> DIRECTIONS FOR THIS TASK:
Below are some records; work out how many of their lines contain "follow" and give the number only.

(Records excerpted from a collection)
══════════════════════════════

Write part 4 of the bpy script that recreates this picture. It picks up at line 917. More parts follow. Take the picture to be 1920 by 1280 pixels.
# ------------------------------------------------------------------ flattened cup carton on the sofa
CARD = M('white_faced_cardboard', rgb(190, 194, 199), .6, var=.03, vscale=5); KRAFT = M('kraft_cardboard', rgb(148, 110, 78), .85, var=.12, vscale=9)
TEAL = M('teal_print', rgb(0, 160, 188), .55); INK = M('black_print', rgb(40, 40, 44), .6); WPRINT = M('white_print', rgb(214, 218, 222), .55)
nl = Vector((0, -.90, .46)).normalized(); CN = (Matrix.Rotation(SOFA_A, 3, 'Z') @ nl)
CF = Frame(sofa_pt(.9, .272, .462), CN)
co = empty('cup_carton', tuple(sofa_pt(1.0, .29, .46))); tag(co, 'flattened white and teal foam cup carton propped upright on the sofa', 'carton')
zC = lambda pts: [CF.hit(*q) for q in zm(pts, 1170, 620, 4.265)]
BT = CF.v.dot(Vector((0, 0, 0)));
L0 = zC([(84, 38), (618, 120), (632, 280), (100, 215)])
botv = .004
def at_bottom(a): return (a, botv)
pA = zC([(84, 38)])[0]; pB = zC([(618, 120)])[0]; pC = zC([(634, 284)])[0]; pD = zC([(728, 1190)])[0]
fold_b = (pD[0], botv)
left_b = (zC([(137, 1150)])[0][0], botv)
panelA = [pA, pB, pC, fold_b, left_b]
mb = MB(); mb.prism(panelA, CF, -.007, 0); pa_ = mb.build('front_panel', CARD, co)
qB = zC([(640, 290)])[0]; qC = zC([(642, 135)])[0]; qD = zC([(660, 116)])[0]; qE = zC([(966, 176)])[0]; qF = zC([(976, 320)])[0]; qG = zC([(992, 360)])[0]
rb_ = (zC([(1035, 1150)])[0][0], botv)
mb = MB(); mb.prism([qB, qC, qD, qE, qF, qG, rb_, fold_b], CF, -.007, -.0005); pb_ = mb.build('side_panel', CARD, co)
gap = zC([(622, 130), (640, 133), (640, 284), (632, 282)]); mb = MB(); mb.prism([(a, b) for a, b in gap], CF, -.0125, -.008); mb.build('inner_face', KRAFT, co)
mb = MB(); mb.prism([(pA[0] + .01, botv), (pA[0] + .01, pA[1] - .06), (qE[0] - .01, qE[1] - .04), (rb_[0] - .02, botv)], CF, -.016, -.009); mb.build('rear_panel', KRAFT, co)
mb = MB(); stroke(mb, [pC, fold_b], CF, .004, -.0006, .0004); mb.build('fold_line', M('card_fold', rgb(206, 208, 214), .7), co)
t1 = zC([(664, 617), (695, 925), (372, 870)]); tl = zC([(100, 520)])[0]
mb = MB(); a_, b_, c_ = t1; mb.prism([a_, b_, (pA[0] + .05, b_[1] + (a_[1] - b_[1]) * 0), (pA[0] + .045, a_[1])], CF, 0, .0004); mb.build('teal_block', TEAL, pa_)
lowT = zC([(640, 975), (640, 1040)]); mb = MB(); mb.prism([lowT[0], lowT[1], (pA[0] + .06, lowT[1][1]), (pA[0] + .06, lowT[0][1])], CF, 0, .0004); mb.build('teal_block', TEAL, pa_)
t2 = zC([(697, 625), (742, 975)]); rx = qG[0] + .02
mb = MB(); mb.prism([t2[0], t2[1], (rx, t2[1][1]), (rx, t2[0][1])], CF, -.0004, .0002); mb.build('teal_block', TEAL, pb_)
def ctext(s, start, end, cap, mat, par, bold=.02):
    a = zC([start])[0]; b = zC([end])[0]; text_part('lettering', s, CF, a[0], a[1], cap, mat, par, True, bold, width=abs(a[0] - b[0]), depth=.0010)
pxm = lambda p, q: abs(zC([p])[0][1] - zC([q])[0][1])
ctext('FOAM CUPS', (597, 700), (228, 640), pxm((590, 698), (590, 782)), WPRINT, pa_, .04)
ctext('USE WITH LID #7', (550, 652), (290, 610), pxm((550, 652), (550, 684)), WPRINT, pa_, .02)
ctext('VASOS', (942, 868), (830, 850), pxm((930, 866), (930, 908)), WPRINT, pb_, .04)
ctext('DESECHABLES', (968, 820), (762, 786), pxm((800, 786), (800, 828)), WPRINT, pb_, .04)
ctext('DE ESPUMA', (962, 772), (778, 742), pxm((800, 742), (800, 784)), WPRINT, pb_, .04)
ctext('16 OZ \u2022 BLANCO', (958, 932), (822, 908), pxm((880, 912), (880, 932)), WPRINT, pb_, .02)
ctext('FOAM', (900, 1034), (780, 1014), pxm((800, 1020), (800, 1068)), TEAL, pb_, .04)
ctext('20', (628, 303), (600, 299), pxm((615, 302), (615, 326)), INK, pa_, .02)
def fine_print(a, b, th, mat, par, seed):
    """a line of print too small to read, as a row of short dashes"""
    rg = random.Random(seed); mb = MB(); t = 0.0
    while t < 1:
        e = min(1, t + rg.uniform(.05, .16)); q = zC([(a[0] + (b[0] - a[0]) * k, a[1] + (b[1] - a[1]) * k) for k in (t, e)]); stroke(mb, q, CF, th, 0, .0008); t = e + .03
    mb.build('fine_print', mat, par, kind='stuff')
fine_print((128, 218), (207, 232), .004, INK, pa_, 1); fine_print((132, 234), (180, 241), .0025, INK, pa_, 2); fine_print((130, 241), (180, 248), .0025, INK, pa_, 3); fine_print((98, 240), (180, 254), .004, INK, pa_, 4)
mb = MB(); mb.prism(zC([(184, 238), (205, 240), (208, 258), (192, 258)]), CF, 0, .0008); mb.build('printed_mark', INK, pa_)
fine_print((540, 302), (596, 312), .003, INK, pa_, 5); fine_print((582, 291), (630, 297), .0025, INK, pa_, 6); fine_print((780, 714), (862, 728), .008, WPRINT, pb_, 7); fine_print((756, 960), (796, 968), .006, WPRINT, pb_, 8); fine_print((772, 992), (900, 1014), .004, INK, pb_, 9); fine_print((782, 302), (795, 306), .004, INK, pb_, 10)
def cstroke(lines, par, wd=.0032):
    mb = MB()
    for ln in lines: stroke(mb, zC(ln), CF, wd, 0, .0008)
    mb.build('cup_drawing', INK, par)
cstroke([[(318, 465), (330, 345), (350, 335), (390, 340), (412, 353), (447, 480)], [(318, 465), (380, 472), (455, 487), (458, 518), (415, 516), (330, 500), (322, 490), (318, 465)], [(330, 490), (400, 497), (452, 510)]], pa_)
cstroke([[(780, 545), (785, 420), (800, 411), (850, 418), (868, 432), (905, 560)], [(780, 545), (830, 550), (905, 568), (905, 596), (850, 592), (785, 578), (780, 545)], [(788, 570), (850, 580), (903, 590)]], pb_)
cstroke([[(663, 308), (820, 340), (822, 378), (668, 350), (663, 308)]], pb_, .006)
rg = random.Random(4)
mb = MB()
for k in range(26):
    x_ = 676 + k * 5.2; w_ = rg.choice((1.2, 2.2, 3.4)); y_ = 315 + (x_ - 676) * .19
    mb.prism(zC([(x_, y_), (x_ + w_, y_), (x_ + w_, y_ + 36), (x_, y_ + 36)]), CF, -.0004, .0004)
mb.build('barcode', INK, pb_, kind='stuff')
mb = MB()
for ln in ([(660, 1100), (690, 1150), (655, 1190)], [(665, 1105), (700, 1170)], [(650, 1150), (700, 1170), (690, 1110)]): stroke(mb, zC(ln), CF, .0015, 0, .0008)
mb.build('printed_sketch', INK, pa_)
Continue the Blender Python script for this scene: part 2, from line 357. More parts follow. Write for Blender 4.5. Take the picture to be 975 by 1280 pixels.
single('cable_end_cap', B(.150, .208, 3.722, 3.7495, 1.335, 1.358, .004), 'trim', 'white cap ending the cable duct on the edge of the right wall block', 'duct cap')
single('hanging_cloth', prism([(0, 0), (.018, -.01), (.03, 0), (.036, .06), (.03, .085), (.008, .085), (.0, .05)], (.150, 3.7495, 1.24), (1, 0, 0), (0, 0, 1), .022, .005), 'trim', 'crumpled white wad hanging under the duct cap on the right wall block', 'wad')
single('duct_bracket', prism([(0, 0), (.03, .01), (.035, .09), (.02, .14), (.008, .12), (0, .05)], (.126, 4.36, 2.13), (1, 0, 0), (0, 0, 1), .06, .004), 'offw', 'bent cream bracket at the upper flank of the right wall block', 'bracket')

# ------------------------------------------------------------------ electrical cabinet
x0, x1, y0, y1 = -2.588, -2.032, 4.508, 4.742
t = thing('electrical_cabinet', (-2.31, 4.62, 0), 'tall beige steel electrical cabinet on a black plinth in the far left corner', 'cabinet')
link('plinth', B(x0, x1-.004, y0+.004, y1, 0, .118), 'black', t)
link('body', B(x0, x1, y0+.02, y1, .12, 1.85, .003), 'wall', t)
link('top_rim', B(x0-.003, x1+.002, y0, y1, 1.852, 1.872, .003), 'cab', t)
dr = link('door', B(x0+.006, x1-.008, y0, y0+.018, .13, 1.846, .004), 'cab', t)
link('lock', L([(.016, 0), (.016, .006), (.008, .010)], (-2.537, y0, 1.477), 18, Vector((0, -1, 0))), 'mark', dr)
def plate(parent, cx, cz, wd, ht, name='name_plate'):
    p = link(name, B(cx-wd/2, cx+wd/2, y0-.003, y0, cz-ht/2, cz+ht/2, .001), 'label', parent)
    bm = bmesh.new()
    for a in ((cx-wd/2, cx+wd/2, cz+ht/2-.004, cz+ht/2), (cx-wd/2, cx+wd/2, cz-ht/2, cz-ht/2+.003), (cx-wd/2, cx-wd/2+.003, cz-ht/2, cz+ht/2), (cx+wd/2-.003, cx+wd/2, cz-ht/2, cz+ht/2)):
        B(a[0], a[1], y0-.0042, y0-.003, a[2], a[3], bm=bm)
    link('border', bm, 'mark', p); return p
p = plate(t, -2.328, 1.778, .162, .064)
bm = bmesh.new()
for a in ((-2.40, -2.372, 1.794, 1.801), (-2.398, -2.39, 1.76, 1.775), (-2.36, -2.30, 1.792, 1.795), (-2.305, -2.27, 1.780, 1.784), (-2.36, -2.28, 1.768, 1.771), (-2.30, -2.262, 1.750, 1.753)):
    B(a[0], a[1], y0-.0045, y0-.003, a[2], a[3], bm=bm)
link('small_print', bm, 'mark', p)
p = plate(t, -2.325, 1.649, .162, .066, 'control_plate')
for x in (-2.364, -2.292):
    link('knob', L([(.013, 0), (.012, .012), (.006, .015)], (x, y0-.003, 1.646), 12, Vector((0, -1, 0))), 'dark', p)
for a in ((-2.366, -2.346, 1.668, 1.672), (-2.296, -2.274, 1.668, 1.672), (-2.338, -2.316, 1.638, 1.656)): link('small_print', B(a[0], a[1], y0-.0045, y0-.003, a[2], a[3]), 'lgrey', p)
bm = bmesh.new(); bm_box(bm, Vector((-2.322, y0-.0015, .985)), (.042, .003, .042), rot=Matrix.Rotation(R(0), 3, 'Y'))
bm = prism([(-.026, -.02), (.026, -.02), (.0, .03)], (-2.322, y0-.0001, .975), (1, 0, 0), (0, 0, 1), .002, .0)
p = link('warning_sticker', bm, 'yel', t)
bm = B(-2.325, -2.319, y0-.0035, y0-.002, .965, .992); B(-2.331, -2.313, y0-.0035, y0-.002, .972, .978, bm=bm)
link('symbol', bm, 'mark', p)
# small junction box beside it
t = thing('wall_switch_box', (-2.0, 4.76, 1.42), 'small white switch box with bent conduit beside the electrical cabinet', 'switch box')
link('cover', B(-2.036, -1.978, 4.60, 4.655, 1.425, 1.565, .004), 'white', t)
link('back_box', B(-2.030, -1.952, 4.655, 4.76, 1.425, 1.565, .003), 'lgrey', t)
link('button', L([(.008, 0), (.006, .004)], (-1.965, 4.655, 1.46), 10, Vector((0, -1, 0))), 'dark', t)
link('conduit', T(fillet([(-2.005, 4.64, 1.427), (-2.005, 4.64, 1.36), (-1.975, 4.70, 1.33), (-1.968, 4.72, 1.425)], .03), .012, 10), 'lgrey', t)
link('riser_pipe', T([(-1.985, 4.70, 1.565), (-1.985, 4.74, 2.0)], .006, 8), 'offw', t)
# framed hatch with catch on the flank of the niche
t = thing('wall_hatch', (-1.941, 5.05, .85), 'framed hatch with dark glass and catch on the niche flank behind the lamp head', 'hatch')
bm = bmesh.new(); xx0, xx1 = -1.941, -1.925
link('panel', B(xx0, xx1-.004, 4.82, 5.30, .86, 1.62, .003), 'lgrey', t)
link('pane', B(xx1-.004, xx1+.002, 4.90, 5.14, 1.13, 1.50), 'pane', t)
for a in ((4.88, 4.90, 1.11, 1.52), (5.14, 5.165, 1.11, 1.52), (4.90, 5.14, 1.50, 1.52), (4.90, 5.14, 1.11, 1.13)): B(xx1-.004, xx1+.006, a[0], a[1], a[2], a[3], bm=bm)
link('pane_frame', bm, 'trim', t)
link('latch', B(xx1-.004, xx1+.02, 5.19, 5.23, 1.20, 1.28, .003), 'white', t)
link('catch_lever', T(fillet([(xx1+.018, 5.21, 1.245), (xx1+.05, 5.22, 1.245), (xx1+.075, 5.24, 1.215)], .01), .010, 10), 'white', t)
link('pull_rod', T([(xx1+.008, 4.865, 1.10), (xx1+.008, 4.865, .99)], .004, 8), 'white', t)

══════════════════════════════

> SOLUTION BELOW:
2